=== Exercise directions ===
Set down word for word each line from the start of the listing through the line that contains "(.20, .23, .085))", both included.

-- -- --

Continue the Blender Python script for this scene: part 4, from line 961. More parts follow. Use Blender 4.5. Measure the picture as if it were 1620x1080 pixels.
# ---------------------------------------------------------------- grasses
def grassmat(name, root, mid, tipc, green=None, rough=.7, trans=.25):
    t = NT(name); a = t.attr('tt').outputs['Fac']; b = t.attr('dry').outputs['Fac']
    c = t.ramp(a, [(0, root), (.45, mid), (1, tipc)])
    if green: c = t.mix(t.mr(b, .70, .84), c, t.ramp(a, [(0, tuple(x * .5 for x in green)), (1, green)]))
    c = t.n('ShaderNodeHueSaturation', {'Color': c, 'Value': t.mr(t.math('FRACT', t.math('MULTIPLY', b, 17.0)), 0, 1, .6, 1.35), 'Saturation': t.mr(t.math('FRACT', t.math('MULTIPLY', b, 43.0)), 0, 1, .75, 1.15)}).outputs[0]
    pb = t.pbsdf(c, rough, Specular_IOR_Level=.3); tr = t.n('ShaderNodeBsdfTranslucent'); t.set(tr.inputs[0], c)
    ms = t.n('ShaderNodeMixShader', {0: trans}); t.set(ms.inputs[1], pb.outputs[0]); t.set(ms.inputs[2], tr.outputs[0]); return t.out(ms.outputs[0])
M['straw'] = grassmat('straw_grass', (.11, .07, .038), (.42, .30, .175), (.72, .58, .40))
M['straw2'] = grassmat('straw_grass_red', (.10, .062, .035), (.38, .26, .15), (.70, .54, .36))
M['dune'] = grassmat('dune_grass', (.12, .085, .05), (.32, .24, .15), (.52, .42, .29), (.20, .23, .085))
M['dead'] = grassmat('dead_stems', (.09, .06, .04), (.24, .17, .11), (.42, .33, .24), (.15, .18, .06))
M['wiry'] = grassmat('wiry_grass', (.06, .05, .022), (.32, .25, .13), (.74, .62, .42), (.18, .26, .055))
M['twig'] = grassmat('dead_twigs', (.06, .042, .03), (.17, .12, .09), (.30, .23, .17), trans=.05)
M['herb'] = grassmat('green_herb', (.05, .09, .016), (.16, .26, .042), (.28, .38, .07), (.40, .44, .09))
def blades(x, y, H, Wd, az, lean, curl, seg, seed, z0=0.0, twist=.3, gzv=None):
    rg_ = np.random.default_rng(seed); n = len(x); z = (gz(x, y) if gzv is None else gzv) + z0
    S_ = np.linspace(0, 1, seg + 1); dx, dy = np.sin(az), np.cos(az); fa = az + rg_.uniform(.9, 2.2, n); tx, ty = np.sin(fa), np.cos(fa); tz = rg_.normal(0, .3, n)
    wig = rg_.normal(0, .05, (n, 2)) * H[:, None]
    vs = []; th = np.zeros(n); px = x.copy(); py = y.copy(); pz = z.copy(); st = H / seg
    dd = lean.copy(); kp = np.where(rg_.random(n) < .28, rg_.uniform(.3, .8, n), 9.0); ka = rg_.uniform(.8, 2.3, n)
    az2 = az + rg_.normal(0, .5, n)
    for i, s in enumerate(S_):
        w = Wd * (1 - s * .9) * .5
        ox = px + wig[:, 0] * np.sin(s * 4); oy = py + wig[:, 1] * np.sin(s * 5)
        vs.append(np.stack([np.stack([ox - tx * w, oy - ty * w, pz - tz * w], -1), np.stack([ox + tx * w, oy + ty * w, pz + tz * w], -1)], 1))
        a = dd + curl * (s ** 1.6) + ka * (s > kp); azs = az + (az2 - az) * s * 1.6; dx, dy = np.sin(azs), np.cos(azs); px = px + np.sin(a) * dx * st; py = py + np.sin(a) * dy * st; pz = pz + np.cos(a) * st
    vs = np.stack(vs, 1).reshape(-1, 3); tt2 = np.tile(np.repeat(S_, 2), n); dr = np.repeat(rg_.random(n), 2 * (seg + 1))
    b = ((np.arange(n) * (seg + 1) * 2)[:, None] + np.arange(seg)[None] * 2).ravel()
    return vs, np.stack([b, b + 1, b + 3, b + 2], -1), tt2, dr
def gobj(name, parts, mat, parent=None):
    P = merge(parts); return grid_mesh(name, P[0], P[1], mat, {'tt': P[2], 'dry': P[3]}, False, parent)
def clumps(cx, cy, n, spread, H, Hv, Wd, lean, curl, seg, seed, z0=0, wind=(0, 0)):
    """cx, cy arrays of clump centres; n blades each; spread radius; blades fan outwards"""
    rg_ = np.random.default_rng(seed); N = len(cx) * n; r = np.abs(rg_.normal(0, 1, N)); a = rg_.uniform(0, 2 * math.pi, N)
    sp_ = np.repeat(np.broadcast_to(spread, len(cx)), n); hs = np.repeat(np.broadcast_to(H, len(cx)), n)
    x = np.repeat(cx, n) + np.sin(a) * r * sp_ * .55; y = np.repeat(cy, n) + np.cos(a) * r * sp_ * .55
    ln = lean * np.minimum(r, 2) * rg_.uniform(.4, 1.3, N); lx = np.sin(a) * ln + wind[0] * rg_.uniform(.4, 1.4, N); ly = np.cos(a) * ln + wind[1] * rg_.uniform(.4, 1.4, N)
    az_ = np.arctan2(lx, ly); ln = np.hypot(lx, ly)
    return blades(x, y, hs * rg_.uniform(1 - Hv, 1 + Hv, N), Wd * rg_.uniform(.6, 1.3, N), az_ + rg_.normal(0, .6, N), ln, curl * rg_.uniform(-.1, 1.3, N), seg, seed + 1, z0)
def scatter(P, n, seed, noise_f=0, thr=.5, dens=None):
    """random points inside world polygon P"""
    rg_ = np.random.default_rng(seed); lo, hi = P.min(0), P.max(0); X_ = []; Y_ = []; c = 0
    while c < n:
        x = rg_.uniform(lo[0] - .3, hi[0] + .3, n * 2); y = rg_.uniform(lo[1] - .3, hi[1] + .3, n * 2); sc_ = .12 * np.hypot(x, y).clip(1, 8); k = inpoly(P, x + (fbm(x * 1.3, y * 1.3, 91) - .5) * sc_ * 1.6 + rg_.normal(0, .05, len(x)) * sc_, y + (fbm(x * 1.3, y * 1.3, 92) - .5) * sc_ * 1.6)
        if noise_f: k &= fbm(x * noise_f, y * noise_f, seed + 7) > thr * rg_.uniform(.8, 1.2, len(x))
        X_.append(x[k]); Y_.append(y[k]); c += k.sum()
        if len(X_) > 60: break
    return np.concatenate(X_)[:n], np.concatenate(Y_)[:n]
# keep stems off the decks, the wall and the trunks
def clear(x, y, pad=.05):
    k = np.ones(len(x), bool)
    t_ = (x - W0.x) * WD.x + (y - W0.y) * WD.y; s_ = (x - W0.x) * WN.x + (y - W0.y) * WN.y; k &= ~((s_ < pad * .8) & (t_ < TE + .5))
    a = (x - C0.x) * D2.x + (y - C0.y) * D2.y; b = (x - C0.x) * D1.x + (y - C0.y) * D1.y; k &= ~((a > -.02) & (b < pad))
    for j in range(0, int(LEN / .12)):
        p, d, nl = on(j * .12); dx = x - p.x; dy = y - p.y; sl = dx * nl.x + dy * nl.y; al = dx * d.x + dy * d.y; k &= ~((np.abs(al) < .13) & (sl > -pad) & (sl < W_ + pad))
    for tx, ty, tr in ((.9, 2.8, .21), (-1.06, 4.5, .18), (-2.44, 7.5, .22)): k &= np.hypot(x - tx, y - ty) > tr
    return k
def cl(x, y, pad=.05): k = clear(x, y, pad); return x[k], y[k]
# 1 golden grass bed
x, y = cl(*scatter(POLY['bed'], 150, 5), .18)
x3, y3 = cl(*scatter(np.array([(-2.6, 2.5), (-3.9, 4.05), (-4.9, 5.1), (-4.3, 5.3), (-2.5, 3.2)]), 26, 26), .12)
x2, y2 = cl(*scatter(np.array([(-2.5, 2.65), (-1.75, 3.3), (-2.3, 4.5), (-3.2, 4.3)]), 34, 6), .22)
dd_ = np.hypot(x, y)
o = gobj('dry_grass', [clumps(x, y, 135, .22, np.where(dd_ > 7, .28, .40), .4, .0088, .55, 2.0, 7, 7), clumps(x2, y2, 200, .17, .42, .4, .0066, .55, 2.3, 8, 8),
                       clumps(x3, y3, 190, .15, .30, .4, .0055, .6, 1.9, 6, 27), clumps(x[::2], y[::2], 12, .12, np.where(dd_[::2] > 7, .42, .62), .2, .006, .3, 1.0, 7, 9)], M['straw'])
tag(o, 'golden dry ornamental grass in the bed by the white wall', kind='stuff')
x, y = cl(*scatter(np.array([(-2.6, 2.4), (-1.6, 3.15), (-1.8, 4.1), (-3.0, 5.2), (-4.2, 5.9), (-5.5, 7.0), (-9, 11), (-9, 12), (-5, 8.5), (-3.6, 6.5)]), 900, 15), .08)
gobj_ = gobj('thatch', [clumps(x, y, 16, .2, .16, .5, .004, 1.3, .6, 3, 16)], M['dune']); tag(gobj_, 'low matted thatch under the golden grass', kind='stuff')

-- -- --

=== Right answer ===
Continue the Blender Python script for this scene: part 4, from line 961. More parts follow. Use Blender 4.5. Measure the picture as if it were 1620x1080 pixels.
# ---------------------------------------------------------------- grasses
def grassmat(name, root, mid, tipc, green=None, rough=.7, trans=.25):
    t = NT(name); a = t.attr('tt').outputs['Fac']; b = t.attr('dry').outputs['Fac']
    c = t.ramp(a, [(0, root), (.45, mid), (1, tipc)])
    if green: c = t.mix(t.mr(b, .70, .84), c, t.ramp(a, [(0, tuple(x * .5 for x in green)), (1, green)]))
    c = t.n('ShaderNodeHueSaturation', {'Color': c, 'Value': t.mr(t.math('FRACT', t.math('MULTIPLY', b, 17.0)), 0, 1, .6, 1.35), 'Saturation': t.mr(t.math('FRACT', t.math('MULTIPLY', b, 43.0)), 0, 1, .75, 1.15)}).outputs[0]
    pb = t.pbsdf(c, rough, Specular_IOR_Level=.3); tr = t.n('ShaderNodeBsdfTranslucent'); t.set(tr.inputs[0], c)
    ms = t.n('ShaderNodeMixShader', {0: trans}); t.set(ms.inputs[1], pb.outputs[0]); t.set(ms.inputs[2], tr.outputs[0]); return t.out(ms.outputs[0])
M['straw'] = grassmat('straw_grass', (.11, .07, .038), (.42, .30, .175), (.72, .58, .40))
M['straw2'] = grassmat('straw_grass_red', (.10, .062, .035), (.38, .26, .15), (.70, .54, .36))
M['dune'] = grassmat('dune_grass', (.12, .085, .05), (.32, .24, .15), (.52, .42, .29), (.20, .23, .085))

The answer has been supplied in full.